Lorenz Wildberg requested to merge lwildberg/glib:generics into main

To add support for generic types to the type system, there can be now additional information added to a type, which are specifying, if a type has parameters.

TypeNode's have a new field "type_parameters" with a hashtable. The keys in the hashtable are the names of the type parameters in strings. And the values are containing the minimum type, that instances of the generic type need to specify.

Whenever someone wants to instanciate such a type, there is a new type registered in the background for the specific combination of parameter values. These types are final and instantiable instead of abstract.

I called this hard-coding of the type parameter "implementing", and the type parameters in the abstract generic types are "required", because they require a type or from it derived types as the parameter.

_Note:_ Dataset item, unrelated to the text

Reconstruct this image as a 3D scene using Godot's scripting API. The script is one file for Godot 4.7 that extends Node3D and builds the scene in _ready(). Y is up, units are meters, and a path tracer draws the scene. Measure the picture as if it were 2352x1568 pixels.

And these requirements are then implemented by the other final types.

So now there is also information per parameter, about if it is "required" or "implemented". The automatically created types turn all parameters into "implemented" ones, with the type that they implement as the parameter value.

You can also have types with some parameters as "required" and some as "implemented". This is useful, if a type derives from a generic type (which copies all required and implemented parameters over), but implements only a few parameters, or if it implements all parameters and adds a new "required" one (which would make it again a generic type).

To make for example different "implementations" of the same generic type "compatible", if the parameters are derived from each other, there are also changes to g_type_is_a(). It checks now if the parents of both types are derived from each other, and for each "generic" and "implemented" parameter, if there is a corresponding "implemented" parameter, that meets the requirements.

Because of that all parameters need to be kept in all derived types, even if they are long before already "implemented". So you can use a parameter name only once.

To get the type id of an "implementation" of a generic type, you can use g_type_get_implemented_type (). This takes the generic type, and a list of parameter name, value arguments and returns the resulting type id. You can then use it for type checking or instantiating.

To create a new generic type, you can use g_type_add_required_type_parameter(). this just adds a required parameter to the type. The same is g_type_implement_type_parameter() doing with implemented parameters. This can be useful, when you "implement" parameters in a derived type, but which isn't only a instance of the type. Important here is only, that the implemented type must be "required" in the parent type, and that it is not allowed to turn a "implemented" into a "required" parameter again.

Everything else is up to the type. You can create gobject, but also fundamental generic types. For gobject there are two useful macros for G_DEFINE_TYPE_WITH_CODE(). I have also made two example classes for demonstration.

This is completely experimental, and don't expect it to actually run.

I am also very unsure about the naming. You know probably better terms.

Other things I haven't looked at yet are ref/unref of type_data and bindings.